Exercise -> Take all the material and copy it exactly.
— start —
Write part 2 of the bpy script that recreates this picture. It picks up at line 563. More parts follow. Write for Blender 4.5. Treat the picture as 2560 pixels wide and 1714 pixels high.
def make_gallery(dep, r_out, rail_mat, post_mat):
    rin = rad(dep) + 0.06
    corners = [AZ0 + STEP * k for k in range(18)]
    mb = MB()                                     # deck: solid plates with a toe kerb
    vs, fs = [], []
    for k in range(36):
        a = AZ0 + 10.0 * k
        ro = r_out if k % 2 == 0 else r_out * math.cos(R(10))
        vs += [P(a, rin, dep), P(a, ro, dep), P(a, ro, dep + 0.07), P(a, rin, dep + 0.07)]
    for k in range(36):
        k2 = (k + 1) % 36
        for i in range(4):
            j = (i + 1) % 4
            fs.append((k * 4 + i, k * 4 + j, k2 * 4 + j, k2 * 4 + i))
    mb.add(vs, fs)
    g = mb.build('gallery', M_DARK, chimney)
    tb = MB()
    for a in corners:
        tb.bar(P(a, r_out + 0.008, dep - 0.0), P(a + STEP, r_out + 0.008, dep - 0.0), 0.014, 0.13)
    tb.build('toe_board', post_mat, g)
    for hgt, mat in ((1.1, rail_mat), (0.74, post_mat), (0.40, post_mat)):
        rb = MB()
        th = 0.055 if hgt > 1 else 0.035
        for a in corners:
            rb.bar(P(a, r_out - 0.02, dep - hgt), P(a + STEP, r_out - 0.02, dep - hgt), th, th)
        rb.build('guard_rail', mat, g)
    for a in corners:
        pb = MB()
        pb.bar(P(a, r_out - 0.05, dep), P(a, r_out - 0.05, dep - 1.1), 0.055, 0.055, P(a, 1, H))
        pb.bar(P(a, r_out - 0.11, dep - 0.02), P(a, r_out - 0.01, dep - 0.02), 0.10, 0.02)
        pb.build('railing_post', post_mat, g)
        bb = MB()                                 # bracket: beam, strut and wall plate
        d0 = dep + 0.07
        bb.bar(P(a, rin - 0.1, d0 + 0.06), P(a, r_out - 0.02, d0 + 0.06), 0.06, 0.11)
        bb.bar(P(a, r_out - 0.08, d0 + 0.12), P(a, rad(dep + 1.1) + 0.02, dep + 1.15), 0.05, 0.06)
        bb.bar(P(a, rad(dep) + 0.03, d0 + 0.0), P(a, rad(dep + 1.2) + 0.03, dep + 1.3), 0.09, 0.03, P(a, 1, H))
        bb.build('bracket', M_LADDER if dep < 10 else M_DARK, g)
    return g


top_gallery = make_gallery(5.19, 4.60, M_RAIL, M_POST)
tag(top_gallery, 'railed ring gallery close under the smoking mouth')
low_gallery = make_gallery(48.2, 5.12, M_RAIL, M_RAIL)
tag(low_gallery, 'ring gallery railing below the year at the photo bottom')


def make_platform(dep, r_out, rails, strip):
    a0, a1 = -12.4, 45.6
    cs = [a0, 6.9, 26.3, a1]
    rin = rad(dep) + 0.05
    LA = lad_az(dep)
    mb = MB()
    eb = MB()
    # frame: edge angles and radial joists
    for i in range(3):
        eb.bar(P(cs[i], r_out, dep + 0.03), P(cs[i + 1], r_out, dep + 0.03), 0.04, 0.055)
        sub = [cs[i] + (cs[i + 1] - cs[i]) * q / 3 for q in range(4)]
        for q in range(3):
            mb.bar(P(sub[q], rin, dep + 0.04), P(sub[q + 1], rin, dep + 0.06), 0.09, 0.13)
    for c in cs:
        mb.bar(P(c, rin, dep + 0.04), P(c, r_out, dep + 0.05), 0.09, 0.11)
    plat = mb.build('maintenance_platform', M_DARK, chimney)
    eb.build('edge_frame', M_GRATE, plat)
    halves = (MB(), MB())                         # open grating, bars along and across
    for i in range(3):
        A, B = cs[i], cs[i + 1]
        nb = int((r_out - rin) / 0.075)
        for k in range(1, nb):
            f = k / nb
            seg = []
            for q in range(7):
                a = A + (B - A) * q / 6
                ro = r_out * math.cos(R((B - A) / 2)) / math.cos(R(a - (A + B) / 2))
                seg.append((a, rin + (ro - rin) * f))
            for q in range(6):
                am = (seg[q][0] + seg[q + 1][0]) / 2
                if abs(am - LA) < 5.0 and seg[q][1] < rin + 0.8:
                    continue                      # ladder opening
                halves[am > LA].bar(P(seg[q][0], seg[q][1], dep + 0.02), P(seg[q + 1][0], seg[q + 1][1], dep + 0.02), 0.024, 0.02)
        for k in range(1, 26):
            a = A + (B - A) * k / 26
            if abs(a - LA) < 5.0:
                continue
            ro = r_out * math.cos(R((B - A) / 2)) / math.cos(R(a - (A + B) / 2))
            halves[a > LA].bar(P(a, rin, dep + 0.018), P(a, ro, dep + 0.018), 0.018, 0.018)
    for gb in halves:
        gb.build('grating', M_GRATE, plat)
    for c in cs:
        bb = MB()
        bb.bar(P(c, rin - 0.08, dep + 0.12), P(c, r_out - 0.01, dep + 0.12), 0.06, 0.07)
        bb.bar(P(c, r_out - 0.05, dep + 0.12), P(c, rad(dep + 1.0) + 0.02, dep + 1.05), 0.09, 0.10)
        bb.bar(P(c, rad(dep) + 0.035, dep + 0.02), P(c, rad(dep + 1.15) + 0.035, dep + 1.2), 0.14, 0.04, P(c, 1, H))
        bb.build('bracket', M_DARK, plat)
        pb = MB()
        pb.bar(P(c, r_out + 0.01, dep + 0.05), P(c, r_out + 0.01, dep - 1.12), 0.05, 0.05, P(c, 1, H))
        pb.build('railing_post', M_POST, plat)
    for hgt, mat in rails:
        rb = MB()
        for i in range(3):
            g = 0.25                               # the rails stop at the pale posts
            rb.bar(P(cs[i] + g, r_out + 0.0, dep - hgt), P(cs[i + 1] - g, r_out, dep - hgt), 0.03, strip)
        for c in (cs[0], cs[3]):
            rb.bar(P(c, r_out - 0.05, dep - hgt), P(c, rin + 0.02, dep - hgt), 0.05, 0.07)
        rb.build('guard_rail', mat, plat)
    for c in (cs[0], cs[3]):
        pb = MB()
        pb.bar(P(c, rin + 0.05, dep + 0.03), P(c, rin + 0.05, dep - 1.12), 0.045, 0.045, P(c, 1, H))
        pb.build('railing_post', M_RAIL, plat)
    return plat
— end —
Solution to the problem ->
Write part 2 of the bpy script that recreates this picture. It picks up at line 563. More parts follow. Write for Blender 4.5. Treat the picture as 2560 pixels wide and 1714 pixels high.
def make_gallery(dep, r_out, rail_mat, post_mat):
    rin = rad(dep) + 0.06
    corners = [AZ0 + STEP * k for k in range(18)]
    mb = MB()                                     # deck: solid plates with a toe kerb
    vs, fs = [], []
    for k in range(36):
        a = AZ0 + 10.0 * k
        ro = r_out if k % 2 == 0 else r_out * math.cos(R(10))
        vs += [P(a, rin, dep), P(a, ro, dep), P(a, ro, dep + 0.07), P(a, rin, dep + 0.07)]
    for k in range(36):
        k2 = (k + 1) % 36
        for i in range(4):
            j = (i + 1) % 4
            fs.append((k * 4 + i, k * 4 + j, k2 * 4 + j, k2 * 4 + i))
    mb.add(vs, fs)
    g = mb.build('gallery', M_DARK, chimney)
    tb = MB()
    for a in corners:
        tb.bar(P(a, r_out + 0.008, dep - 0.0), P(a + STEP, r_out + 0.008, dep - 0.0), 0.014, 0.13)
    tb.build('toe_board', post_mat, g)
    for hgt, mat in ((1.1, rail_mat), (0.74, post_mat), (0.40, post_mat)):
        rb = MB()
        th = 0.055 if hgt > 1 else 0.035
        for a in corners:
            rb.bar(P(a, r_out - 0.02, dep - hgt), P(a + STEP, r_out - 0.02, dep - hgt), th, th)
        rb.build('guard_rail', mat, g)
    for a in corners:
        pb = MB()
        pb.bar(P(a, r_out - 0.05, dep), P(a, r_out - 0.05, dep - 1.1), 0.055, 0.055, P(a, 1, H))
        pb.bar(P(a, r_out - 0.11, dep - 0.02), P(a, r_out - 0.01, dep - 0.02), 0.10, 0.02)
        pb.build('railing_post', post_mat, g)
        bb = MB()                                 # bracket: beam, strut and wall plate
        d0 = dep + 0.07
        bb.bar(P(a, rin - 0.1, d0 + 0.06), P(a, r_out - 0.02, d0 + 0.06), 0.06, 0.11)
        bb.bar(P(a, r_out - 0.08, d0 + 0.12), P(a, rad(dep + 1.1) + 0.02, dep + 1.15), 0.05, 0.06)
        bb.bar(P(a, rad(dep) + 0.03, d0 + 0.0), P(a, rad(dep + 1.2) + 0.03, dep + 1.3), 0.09, 0.03, P(a, 1, H))
        bb.build('bracket', M_LADDER if dep < 10 else M_DARK, g)
    return g


top_gallery = make_gallery(5.19, 4.60, M_RAIL, M_POST)
tag(top_gallery, 'railed ring gallery close under the smoking mouth')
low_gallery = make_gallery(48.2, 5.12, M_RAIL, M_RAIL)
tag(low_gallery, 'ring gallery railing below the year at the photo bottom')


def make_platform(dep, r_out, rails, strip):
    a0, a1 = -12.4, 45.6
    cs = [a0, 6.9, 26.3, a1]
    rin = rad(dep) + 0.05
    LA = lad_az(dep)
    mb = MB()
    eb = MB()
    # frame: edge angles and radial joists
    for i in range(3):
        eb.bar(P(cs[i], r_out, dep + 0.03), P(cs[i + 1], r_out, dep + 0.03), 0.04, 0.055)
        sub = [cs[i] + (cs[i + 1] - cs[i]) * q / 3 for q in range(4)]
        for q in range(3):
            mb.bar(P(sub[q], rin, dep + 0.04), P(sub[q + 1], rin, dep + 0.06), 0.09, 0.13)
    for c in cs:
        mb.bar(P(c, rin, dep + 0.04), P(c, r_out, dep + 0.05), 0.09, 0.11)
    plat = mb.build('maintenance_platform', M_DARK, chimney)
    eb.build('edge_frame', M_GRATE, plat)
    halves = (MB(), MB())                         # open grating, bars along and across
    for i in range(3):
        A, B = cs[i], cs[i + 1]
        nb = int((r_out - rin) / 0.075)
        for k in range(1, nb):
            f = k / nb
            seg = []
            for q in range(7):
                a = A + (B - A) * q / 6
                ro = r_out * math.cos(R((B - A) / 2)) / math.cos(R(a - (A + B) / 2))
                seg.append((a, rin + (ro - rin) * f))
            for q in range(6):
                am = (seg[q][0] + seg[q + 1][0]) / 2
                if abs(am - LA) < 5.0 and seg[q][1] < rin + 0.8:
                    continue                      # ladder opening
                halves[am > LA].bar(P(seg[q][0], seg[q][1], dep + 0.02), P(seg[q + 1][0], seg[q + 1][1], dep + 0.02), 0.024, 0.02)
        for k in range(1, 26):
            a = A + (B - A) * k / 26
            if abs(a - LA) < 5.0:
                continue
            ro = r_out * math.cos(R((B - A) / 2)) / math.cos(R(a - (A + B) / 2))
            halves[a > LA].bar(P(a, rin, dep + 0.018), P(a, ro, dep + 0.018), 0.018, 0.018)
    for gb in halves:
        gb.build('grating', M_GRATE, plat)
    for c in cs:
        bb = MB()
        bb.bar(P(c, rin - 0.08, dep + 0.12), P(c, r_out - 0.01, dep + 0.12), 0.06, 0.07)
        bb.bar(P(c, r_out - 0.05, dep + 0.12), P(c, rad(dep + 1.0) + 0.02, dep + 1.05), 0.09, 0.10)
        bb.bar(P(c, rad(dep) + 0.035, dep + 0.02), P(c, rad(dep + 1.15) + 0.035, dep + 1.2), 0.14, 0.04, P(c, 1, H))
        bb.build('bracket', M_DARK, plat)
        pb = MB()
        pb.bar(P(c, r_out + 0.01, dep + 0.05), P(c, r_out + 0.01, dep - 1.12), 0.05, 0.05, P(c, 1, H))
        pb.build('railing_post', M_POST, plat)
    for hgt, mat in rails:
        rb = MB()
        for i in range(3):
            g = 0.25                               # the rails stop at the pale posts
            rb.bar(P(cs[i] + g, r_out + 0.0, dep - hgt), P(cs[i + 1] - g, r_out, dep - hgt), 0.03, strip)
        for c in (cs[0], cs[3]):
            rb.bar(P(c, r_out - 0.05, dep - hgt), P(c, rin + 0.02, dep - hgt), 0.05, 0.07)
        rb.build('guard_rail', mat, plat)
    for c in (cs[0], cs[3]):
        pb = MB()
        pb.bar(P(c, rin + 0.05, dep + 0.03), P(c, rin + 0.05, dep - 1.12), 0.045, 0.045, P(c, 1, H))
        pb.build('railing_post', M_RAIL, plat)
    return plat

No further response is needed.